Repeat exactly the lines between and including those that contain "1038 pixels high." and "8), 'dark', c)". Output no other line.
___ RECORD EXTRACTS
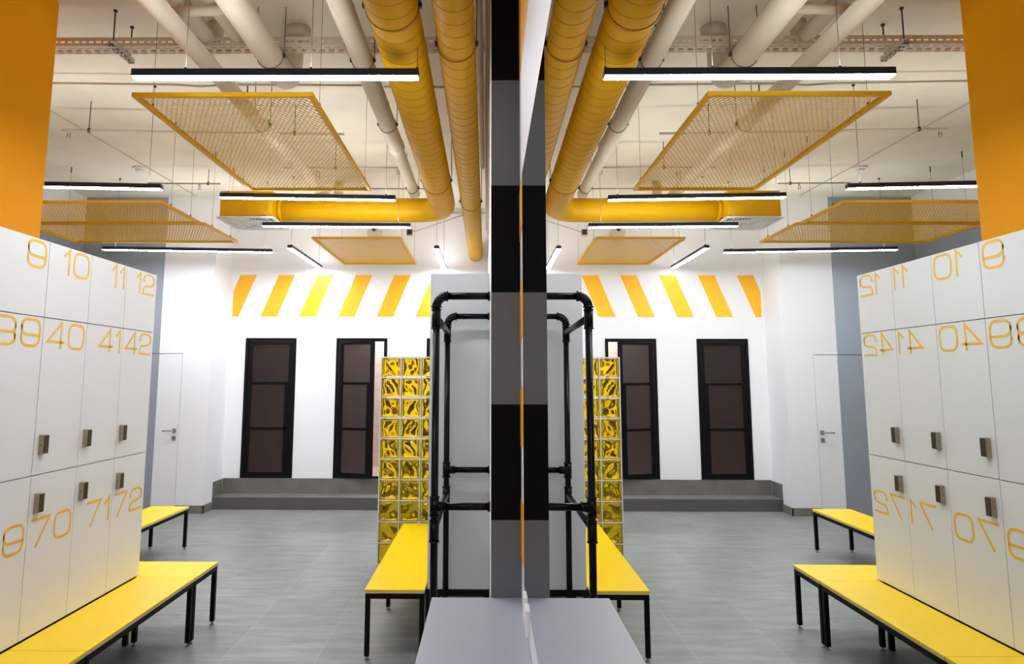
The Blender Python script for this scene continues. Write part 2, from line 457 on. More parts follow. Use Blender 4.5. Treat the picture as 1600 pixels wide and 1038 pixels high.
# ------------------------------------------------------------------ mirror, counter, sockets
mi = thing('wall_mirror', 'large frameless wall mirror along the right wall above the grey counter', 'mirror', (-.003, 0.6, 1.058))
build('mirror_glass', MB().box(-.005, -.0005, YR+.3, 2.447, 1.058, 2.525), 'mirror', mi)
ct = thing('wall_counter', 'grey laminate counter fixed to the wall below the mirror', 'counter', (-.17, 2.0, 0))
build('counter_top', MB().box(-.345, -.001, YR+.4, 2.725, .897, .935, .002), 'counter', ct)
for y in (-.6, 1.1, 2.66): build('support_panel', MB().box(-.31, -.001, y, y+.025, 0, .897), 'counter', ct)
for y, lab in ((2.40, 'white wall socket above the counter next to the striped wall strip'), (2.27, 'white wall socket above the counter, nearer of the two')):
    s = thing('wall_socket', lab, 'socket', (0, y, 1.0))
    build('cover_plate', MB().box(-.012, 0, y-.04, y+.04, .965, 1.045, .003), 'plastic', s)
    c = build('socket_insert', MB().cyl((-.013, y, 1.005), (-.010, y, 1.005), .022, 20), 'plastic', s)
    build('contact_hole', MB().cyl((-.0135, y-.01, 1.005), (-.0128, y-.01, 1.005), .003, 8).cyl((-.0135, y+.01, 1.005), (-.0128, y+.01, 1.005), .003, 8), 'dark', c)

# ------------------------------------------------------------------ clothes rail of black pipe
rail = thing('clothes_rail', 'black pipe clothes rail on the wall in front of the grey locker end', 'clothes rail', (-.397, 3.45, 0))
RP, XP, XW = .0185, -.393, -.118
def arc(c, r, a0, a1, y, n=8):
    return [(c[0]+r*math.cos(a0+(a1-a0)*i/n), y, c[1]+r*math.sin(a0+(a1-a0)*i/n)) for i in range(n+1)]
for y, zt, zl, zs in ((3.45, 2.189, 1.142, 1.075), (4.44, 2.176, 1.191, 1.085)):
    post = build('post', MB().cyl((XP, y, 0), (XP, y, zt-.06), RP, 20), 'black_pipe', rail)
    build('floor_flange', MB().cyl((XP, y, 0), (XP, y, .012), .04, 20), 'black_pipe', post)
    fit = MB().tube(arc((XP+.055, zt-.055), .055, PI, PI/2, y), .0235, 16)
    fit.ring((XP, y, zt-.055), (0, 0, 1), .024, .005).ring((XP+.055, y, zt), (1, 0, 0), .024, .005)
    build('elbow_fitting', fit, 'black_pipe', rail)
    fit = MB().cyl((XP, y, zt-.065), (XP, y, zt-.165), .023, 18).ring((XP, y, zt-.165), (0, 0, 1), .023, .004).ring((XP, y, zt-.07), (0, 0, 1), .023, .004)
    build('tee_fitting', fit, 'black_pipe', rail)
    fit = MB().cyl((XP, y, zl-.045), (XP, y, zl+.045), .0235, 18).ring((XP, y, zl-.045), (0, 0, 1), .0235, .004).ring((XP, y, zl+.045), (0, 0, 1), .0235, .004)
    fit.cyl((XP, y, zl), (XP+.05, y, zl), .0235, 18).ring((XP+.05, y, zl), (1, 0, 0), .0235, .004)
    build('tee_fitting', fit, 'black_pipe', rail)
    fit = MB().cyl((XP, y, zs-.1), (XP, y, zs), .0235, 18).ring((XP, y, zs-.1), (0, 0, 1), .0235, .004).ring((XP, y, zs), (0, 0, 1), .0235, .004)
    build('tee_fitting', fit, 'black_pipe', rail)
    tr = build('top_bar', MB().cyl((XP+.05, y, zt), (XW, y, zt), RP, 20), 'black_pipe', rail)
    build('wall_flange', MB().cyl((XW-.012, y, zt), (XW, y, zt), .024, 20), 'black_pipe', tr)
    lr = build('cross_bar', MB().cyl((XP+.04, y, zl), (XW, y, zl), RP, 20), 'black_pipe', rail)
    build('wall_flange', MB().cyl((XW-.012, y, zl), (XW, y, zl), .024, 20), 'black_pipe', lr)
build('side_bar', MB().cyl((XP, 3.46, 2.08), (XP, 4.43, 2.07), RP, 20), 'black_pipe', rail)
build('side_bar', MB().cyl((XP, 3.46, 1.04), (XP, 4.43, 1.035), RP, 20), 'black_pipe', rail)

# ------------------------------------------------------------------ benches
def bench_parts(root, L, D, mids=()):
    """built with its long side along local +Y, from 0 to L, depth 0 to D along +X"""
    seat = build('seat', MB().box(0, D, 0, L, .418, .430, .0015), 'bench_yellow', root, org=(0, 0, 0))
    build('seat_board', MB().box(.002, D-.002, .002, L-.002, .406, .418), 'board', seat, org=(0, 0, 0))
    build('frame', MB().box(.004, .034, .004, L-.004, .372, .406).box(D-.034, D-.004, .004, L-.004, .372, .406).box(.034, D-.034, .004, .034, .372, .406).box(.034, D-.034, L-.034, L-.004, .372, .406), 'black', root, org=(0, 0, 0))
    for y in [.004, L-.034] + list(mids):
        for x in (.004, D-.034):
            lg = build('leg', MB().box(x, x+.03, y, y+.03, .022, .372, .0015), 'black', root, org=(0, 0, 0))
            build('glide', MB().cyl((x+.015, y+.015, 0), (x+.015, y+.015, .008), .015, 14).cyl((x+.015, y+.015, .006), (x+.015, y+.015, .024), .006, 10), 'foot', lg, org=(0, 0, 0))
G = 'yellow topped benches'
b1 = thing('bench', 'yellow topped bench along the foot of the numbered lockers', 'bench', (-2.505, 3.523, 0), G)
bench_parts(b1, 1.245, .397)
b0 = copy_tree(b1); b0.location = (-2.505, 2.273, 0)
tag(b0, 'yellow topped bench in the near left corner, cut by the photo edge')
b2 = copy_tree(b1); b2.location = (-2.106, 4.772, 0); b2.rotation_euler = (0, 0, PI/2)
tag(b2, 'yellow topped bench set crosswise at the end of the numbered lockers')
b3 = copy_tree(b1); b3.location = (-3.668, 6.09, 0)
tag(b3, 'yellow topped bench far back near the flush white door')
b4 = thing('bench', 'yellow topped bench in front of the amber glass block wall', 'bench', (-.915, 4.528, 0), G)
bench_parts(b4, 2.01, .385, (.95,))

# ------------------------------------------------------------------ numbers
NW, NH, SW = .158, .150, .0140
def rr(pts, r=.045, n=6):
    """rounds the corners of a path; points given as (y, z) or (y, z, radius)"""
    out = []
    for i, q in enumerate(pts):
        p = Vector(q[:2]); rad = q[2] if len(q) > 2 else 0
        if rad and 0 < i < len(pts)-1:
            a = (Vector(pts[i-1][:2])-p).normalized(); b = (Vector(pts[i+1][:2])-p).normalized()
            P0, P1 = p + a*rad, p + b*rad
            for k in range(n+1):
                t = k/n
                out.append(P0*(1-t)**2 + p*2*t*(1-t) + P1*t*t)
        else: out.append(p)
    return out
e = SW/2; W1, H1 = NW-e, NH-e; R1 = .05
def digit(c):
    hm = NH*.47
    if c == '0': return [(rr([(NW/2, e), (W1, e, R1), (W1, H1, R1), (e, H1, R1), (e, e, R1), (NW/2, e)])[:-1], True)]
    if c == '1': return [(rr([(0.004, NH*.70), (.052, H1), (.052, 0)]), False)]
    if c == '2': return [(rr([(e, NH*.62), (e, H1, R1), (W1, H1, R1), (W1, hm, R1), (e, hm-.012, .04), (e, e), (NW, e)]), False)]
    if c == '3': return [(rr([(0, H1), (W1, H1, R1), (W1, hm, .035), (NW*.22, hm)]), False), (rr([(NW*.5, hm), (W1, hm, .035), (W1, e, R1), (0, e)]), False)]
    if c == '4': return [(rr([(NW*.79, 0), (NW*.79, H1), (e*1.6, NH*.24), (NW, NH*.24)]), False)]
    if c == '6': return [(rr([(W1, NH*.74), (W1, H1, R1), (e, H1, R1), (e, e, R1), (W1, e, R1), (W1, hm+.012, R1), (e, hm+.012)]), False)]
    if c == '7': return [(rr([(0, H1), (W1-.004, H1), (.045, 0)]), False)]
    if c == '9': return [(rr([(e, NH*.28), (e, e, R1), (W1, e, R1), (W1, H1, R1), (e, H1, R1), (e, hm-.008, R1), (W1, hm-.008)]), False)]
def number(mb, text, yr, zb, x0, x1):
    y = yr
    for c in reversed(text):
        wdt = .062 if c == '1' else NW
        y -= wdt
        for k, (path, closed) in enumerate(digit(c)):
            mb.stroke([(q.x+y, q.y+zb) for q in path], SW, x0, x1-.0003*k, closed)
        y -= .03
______
___ RECORD EXTRACTS
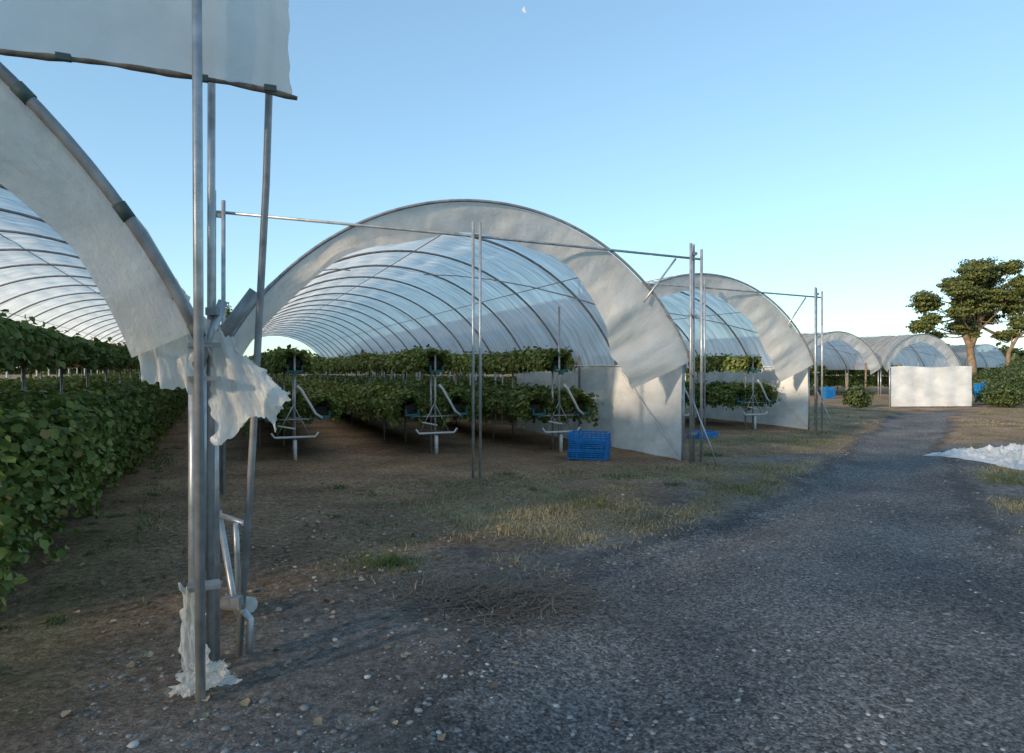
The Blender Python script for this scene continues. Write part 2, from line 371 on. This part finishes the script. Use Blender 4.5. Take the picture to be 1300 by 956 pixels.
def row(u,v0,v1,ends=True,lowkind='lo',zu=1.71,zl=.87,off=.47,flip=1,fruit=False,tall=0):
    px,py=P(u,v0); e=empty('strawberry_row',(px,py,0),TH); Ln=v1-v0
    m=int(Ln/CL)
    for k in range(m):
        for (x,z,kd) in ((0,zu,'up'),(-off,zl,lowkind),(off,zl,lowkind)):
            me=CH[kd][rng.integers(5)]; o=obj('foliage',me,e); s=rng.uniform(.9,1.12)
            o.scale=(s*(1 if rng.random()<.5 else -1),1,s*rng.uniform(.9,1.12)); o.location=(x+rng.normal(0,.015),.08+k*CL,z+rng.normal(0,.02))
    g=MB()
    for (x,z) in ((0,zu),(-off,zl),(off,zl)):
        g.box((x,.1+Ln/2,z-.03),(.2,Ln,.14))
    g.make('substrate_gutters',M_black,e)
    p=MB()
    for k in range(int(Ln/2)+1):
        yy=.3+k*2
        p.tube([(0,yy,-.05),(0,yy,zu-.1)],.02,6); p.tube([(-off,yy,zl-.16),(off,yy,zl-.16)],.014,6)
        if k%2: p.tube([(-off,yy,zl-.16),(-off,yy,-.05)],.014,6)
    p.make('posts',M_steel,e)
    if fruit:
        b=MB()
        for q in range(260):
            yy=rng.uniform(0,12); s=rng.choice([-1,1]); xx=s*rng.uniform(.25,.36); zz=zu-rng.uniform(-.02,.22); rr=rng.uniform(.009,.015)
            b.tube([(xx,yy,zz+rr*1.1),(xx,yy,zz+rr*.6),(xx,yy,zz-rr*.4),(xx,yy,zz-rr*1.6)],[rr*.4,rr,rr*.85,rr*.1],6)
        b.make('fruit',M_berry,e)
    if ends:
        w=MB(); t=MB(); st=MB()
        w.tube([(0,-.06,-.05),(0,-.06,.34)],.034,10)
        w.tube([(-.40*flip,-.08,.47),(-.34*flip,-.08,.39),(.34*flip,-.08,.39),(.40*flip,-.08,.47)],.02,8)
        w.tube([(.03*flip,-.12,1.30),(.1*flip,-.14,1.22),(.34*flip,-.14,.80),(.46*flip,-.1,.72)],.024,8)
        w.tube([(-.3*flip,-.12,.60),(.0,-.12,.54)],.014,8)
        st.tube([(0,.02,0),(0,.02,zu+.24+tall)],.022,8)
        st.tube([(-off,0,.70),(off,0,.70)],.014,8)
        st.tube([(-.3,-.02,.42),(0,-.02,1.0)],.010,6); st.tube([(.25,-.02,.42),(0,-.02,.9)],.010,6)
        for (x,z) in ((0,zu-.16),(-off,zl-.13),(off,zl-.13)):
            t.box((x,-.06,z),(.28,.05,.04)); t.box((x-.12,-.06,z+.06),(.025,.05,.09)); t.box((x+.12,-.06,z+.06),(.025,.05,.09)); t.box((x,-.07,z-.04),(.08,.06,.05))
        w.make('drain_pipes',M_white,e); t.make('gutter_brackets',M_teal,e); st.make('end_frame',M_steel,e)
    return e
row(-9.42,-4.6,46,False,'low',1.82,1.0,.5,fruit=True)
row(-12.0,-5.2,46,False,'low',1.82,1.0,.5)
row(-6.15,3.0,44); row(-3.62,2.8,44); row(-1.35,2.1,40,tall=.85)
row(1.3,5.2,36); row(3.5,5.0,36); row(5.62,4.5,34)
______
- SOLUTION FOR THIS PROBLEM -
The Blender Python script for this scene continues. Write part 2, from line 457 on. More parts follow. Use Blender 4.5. Treat the picture as 1600 pixels wide and 1038 pixels high.
# ------------------------------------------------------------------ mirror, counter, sockets
mi = thing('wall_mirror', 'large frameless wall mirror along the right wall above the grey counter', 'mirror', (-.003, 0.6, 1.058))
build('mirror_glass', MB().box(-.005, -.0005, YR+.3, 2.447, 1.058, 2.525), 'mirror', mi)
ct = thing('wall_counter', 'grey laminate counter fixed to the wall below the mirror', 'counter', (-.17, 2.0, 0))
build('counter_top', MB().box(-.345, -.001, YR+.4, 2.725, .897, .935, .002), 'counter', ct)
for y in (-.6, 1.1, 2.66): build('support_panel', MB().box(-.31, -.001, y, y+.025, 0, .897), 'counter', ct)
for y, lab in ((2.40, 'white wall socket above the counter next to the striped wall strip'), (2.27, 'white wall socket above the counter, nearer of the two')):
    s = thing('wall_socket', lab, 'socket', (0, y, 1.0))
    build('cover_plate', MB().box(-.012, 0, y-.04, y+.04, .965, 1.045, .003), 'plastic', s)
    c = build('socket_insert', MB().cyl((-.013, y, 1.005), (-.010, y, 1.005), .022, 20), 'plastic', s)
    build('contact_hole', MB().cyl((-.0135, y-.01, 1.005), (-.0128, y-.01, 1.005), .003, 8).cyl((-.0135, y+.01, 1.005), (-.0128, y+.01, 1.005), .003, 8), 'dark', c)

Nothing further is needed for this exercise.